WELCOME TO THE BAYLISS LINE. This blog has been created for my family. By "my family" I mean all those who are related to the Bayliss family either by blood, marriage or even relationship. There are, of course, other Bayliss families not related to us but this blog has at its heart a very specific family who had their origins in Gloucestershire. I am connected to that family because my mother was a Bayliss and it was her curiosity that started my research back in the early 1990's. So, what are you likely to see on this blog? Well, as it is a blog, I want it to be as entertaining as possible rather that a dry listing of facts (that is for Ancestry.com). I will, hopefully, be posting entries on our ancestors and relatives, on the places where they lived, and the historical times they lived through. I have an extensive collection of photographs of people and places which I will, of course, be sharing.

I'd like to ask anybody who reads this blog to give me some feedback. I'd really like this to be a two way thing. It sometimes unearths new information and, to be honest, it gives me encouragement. There will be two ways of providing feedback - either through the comment button (you will need a Google account for this) or via the e-mail address which appears on this page - alternatively, ring me. Now scroll down to read the latest entries.....and, of course, via Facebook.

Sunday, 18 September 2011

ALBERT CHARLES BAYLISS (1867 - 1929)

Photograph of the family of Albert Charles Bayliss taken in the backyard
of 6 Anatola Road on 10 September 1922 on the occasion of the marriage
of his son Alfred Percy to Ethel Maud Board. Albert Charles sits on the right 
end of the front row with his wife Minnie at the opposite end. Behind Minnie
stand two of her other sons, Oliver and Albert.
To my mother he was her "Uncle Charlie" but he was born Albert Charles Bayliss in Islington in 1867, the first child of Charles William Bayliss and his wife Nancy. He was the eldest brother of my grandfather, Herbert Bayliss. Albert Charles was baptised at the age of ten at St.Mary's church, Hornsey Rise alongside his sister Louisa (seen standing directly behind the bride in the above photograph).


St.Mary's Hornsey Rise

 Four years later young Albert was working alongside his father and he appears on the 1881 cencus as a "Plasterer's Boy".  In 1892 Albert married Minnie Rebecca Dumayne (1870-1941) who livedwith her widowed mother in the house opposite to the Bayliss home in Anatola Road.  Minnie had been born in nearby Hargrave Park Road (later simply known as Hargrave Park) was the daughter of Welsh parents from Monmouthshire.  Her father, Oliver Dumayne, had been a police constable until his death in 1889.  Albert and Minnie began their married life in Thanet Street near King's Cross and it was there that their first son, Oliver Charles (1893-1973) was born.


Surviving Victorian house in present day Thanet Street where Albert Charles
Bayliss lived soon after his marriage to Minnie.
 Soon after they moved back to Anatola Road to share the home of Minnie's mother, Ann.
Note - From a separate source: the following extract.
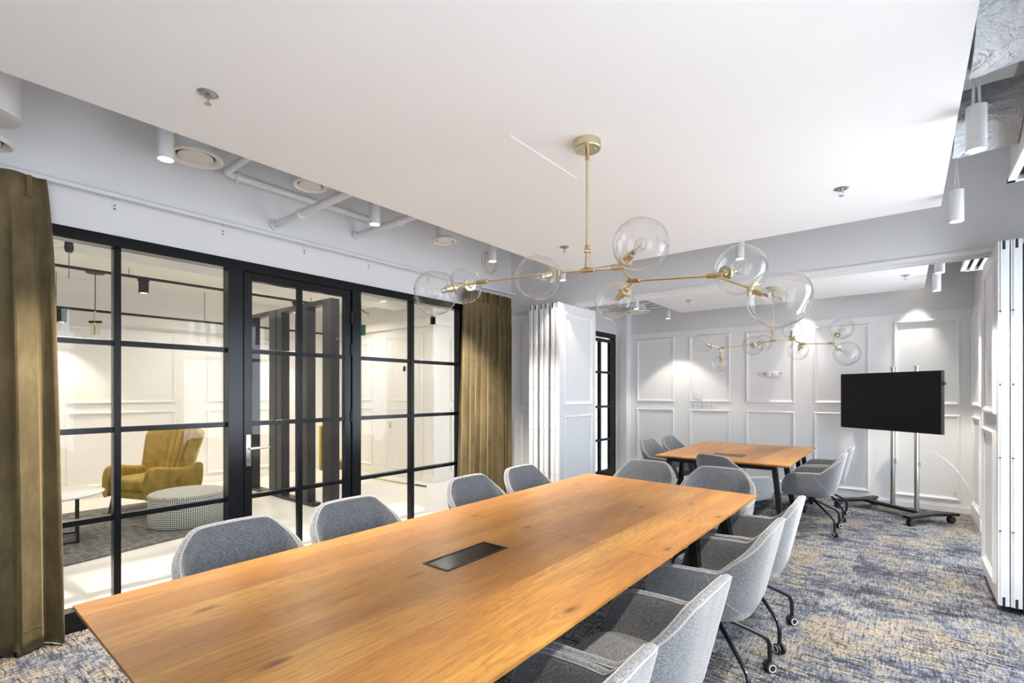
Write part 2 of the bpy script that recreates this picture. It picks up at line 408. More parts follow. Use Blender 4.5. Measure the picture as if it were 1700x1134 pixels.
def bx(*a): return MB().box(*a)
def cb(*a, **k): return MB().cbox(*a, **k)
def thing(name, label, cat, loc=(0, 0, 0), group=None, rz=0.0):
    o = D.objects.new(name, None); COL.objects.link(o); o.location = loc; o.rotation_euler = (0, 0, rz)
    o.empty_display_size = 0.1
    o['label'] = label; o['category'] = cat
    if group: o['group'] = group
    return o
def tag(o, label, cat, group=None):
    o['label'] = label; o['category'] = cat
    if group: o['group'] = group
    return o
def struct(o): o['kind'] = 'structure'; return o
def sgroup(name):
    o = D.objects.new(name, None); COL.objects.link(o); o['kind'] = 'structure'; return o
def dup(root, loc, rz, label, group=None):
    r = root.copy(); COL.objects.link(r); r.location = loc; r.rotation_euler = (0, 0, rz); r['label'] = label
    if group: r['group'] = group
    for ch in list(root.children):
        c = ch.copy(); COL.objects.link(c); c.parent = r
        for g in ch.children:
            d = g.copy(); COL.objects.link(d); d.parent = c
    return r

# ------------------------------------------------------------------ room shell
XL, XR, YB, YF, ZS = -4.06, WX, -2.6, 8.25, 3.68
struct(bx(XL - 0.06, YB, -0.12, XR + 0.3, YF + 0.2, 0.0).build('floor', M['carpet'], smooth=False))
fl2 = struct(bx(-9.4, YB - 0.5, -0.12, XL - 0.06, 10.2, -0.002).build('floor', M['lobbyfloor'], smooth=False))
struct(bx(XL - 0.15, YB, ZS, XR + 0.3, YF + 0.2, ZS + 0.15).build('ceiling', M['slab'], smooth=False))
struct(bx(-9.4, YB - 0.5, 3.08, XL - 0.15, 10.2, 3.25).build('ceiling', M['lobbywall'], smooth=False))
# left wall with openings for the glazing (y -0.60..4.13) and the far door (y 6.15..8.05)
GY0, GY1, GZ = -0.60, 4.135, 2.527
FY0, FY1 = 6.60, 8.05
wl_ = MB()
wl_.box(XL - 0.14, YB, 0, XL, GY0, ZS); wl_.box(XL - 0.14, GY0, GZ, XL, GY1, ZS); wl_.box(XL - 0.14, GY1, 0, XL, FY0, ZS)
wl_.box(XL - 0.14, FY0, 2.53, XL, FY1, ZS); wl_.box(XL - 0.14, FY1, 0, XL, YF + 0.2, ZS)
wall_left = struct(wl_.build('wall_left', M['wall'], smooth=False))
wall_far = struct(bx(XL - 0.14, YF, 0, XR + 0.3, YF + 0.2, ZS).build('wall_far', M['wall'], smooth=False))
struct(bx(XL - 0.14, YB - 0.2, 0, XR + 0.3, YB, ZS).build('wall_back', M['wall'], smooth=False))
wr = MB(); ys = [YB] + [v for w in WIN for v in w] + [YF]
for i in range(0, len(ys), 2): wr.box(XR, ys[i], 0, XR + 0.25, ys[i + 1], ZS)
for y0, y1 in WIN: wr.box(XR, y0, 0, XR + 0.25, y1, WZ0); wr.box(XR, y0, WZ1, XR + 0.25, y1, ZS)
wr.box(0.655, 7.25, 0, XR, YF, ZS)                       # boxed-out end of the right wall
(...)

In the year of his marriage, with a wife to support, Albert had given up the plastering trade to take a more reliably paid job as a "sorter" at Mount Pleasant sorting office where he would work as a postman for the rest of his life.
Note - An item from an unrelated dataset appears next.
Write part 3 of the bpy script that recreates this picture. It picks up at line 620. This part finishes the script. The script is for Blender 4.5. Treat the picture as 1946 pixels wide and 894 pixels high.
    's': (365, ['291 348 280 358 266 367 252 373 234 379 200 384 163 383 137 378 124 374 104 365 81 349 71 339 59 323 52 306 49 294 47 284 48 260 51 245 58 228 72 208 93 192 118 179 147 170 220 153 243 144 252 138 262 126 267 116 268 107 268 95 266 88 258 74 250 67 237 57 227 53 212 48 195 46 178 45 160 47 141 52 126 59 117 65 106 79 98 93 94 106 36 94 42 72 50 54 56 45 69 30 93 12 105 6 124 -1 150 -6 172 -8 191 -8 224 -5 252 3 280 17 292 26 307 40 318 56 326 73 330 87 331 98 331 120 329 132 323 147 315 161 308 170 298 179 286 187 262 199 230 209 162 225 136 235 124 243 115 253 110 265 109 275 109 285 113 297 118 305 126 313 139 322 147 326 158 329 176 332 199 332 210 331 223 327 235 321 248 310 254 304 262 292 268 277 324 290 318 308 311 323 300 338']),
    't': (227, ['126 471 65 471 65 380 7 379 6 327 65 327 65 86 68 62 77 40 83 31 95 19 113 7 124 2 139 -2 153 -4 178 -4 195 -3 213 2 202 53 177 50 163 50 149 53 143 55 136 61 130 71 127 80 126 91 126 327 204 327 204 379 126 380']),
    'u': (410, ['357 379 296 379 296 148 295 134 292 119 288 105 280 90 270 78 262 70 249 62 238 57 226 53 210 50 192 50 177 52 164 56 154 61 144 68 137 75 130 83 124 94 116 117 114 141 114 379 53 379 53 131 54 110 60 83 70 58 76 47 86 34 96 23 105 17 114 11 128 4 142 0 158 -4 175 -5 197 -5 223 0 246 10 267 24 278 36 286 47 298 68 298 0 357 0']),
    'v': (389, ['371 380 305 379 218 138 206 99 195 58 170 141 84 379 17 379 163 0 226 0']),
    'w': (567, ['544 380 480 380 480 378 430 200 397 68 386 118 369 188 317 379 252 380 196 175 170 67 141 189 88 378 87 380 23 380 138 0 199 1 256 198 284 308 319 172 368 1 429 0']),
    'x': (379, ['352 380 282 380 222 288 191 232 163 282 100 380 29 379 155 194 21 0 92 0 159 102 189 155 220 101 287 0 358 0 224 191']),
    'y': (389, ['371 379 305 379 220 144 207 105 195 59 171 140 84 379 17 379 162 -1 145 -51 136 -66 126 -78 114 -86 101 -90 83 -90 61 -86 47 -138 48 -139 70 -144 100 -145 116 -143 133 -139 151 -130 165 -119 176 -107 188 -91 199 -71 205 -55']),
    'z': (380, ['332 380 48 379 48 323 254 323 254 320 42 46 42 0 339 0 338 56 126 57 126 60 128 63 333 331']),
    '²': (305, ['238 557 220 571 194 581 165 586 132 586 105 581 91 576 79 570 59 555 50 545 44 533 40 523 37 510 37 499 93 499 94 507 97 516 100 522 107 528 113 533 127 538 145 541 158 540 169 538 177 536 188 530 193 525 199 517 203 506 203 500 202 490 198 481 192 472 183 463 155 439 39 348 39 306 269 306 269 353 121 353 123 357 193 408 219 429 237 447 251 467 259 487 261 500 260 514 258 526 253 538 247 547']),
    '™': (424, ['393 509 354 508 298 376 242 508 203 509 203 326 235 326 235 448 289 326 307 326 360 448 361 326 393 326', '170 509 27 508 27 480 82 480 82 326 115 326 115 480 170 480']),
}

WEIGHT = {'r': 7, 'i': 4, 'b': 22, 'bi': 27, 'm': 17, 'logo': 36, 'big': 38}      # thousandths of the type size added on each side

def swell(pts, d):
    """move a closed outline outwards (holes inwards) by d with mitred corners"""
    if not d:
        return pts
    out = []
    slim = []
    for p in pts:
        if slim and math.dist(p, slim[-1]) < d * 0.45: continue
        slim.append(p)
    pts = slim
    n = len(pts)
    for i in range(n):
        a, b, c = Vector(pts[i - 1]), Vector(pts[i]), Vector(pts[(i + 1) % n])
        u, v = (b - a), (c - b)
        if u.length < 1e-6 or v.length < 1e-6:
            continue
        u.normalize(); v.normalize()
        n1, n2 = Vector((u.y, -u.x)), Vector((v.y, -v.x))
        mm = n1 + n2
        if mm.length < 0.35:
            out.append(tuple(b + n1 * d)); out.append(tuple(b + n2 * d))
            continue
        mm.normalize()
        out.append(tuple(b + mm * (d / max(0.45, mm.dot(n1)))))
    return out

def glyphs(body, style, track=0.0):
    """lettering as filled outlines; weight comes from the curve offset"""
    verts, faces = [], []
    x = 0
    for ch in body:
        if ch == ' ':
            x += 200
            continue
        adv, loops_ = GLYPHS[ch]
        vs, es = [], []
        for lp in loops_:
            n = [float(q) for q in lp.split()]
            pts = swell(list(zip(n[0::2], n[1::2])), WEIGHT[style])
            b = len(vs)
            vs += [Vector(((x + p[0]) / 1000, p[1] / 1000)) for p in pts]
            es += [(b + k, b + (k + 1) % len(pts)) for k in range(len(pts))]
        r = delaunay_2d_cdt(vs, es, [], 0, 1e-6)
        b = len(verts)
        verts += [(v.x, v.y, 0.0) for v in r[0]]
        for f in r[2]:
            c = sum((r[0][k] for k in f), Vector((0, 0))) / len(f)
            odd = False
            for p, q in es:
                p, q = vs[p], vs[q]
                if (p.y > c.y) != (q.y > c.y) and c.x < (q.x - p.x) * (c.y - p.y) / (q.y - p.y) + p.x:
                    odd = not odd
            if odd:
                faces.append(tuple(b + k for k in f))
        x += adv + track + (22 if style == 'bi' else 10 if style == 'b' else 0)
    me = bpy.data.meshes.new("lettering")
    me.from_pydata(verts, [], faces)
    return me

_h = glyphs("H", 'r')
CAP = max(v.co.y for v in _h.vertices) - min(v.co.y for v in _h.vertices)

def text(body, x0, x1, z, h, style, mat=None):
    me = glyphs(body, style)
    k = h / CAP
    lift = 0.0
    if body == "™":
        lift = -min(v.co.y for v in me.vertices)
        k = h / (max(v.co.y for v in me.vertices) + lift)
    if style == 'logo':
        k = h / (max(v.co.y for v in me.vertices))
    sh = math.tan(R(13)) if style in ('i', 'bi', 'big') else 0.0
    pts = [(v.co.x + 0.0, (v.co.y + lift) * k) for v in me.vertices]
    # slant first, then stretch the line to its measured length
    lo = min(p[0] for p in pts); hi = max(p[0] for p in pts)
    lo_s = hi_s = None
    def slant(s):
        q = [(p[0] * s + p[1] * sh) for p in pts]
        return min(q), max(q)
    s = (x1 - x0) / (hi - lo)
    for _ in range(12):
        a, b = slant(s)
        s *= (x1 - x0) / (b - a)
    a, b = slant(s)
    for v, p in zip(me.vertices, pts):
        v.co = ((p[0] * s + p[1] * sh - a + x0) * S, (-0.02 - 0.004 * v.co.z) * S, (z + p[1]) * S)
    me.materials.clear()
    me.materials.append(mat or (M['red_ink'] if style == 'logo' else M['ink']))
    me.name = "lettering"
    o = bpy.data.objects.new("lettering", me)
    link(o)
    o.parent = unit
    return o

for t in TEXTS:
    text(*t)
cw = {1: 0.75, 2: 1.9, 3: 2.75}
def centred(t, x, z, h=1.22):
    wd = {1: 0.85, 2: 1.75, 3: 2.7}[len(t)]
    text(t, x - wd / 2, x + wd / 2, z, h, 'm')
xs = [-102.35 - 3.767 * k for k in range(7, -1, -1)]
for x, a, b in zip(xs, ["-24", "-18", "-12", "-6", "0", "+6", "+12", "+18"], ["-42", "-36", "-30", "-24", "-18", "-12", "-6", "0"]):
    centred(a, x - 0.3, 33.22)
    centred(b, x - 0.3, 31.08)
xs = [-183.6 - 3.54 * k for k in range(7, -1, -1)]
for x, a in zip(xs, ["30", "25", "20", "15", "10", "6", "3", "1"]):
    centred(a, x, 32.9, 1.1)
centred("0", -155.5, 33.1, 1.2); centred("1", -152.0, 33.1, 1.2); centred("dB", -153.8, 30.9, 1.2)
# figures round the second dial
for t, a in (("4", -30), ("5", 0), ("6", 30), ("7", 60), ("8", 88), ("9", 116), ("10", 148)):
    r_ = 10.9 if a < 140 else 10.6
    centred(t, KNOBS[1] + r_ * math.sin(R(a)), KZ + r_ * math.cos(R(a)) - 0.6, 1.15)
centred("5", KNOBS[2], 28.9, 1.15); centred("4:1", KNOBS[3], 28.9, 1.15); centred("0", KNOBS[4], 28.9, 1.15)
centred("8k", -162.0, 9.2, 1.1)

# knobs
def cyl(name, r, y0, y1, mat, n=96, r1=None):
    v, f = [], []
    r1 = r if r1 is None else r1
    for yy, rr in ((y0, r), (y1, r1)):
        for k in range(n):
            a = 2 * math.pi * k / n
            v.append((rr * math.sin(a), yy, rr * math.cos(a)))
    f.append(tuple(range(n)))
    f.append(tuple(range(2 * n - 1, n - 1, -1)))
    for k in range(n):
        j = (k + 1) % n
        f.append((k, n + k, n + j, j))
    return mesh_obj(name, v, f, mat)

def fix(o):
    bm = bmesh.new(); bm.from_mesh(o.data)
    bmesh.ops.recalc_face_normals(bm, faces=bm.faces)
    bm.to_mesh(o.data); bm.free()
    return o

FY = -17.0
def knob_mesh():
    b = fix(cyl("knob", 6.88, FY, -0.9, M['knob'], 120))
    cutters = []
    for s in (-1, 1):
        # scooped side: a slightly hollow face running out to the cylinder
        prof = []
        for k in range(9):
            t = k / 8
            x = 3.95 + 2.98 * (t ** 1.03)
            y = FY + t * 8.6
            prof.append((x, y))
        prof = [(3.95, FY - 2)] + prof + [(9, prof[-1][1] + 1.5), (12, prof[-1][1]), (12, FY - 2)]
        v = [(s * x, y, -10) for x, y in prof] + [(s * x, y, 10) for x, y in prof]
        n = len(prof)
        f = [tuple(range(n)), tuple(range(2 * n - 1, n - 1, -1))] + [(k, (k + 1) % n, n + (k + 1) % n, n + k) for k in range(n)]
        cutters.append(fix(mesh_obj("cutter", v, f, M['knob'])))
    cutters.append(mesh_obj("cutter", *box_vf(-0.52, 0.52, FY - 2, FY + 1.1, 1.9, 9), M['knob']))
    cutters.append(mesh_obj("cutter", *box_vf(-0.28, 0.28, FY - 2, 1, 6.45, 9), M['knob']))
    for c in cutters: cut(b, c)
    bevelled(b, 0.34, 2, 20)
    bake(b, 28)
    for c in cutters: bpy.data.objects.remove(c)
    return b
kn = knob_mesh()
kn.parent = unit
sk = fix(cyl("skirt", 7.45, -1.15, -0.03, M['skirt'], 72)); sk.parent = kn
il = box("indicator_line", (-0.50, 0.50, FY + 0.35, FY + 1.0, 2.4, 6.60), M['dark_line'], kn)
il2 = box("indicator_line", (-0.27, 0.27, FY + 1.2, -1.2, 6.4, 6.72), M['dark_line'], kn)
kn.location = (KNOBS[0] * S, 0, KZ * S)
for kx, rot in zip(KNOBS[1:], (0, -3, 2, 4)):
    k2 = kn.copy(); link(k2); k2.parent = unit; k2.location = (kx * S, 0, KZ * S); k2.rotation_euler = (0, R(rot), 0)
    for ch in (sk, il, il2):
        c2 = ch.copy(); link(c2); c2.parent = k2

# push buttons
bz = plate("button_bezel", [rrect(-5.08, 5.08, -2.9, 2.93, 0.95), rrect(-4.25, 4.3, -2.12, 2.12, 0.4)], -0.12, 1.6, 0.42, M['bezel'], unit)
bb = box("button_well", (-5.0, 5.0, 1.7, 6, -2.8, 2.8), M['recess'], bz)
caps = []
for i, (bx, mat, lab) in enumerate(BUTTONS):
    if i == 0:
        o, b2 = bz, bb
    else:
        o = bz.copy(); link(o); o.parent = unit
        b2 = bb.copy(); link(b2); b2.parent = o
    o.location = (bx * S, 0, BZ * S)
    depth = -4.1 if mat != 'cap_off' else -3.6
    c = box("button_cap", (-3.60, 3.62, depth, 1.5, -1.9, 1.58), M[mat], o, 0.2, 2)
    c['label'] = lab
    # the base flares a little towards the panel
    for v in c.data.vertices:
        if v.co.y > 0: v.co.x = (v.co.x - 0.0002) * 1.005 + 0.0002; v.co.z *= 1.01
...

Mount Pleasant Sorting Office as it was when Alber Charles Bayliss
worked there as a sorter and later a porter.

Three more sons would follow, Albert Charles (1895 - ? died in Canada), Alfred Percy (1897-1971) and Hector George (1899 - 1980).  We will look closer at these sons in a future article.  Albert and all four of his sons fought in the First World War with both Albert and his eldest son serving in The Post Office Rifles.
Albert died in 1929 and Minnie lived on until 1941. They are both buried in Highgate Cemetery.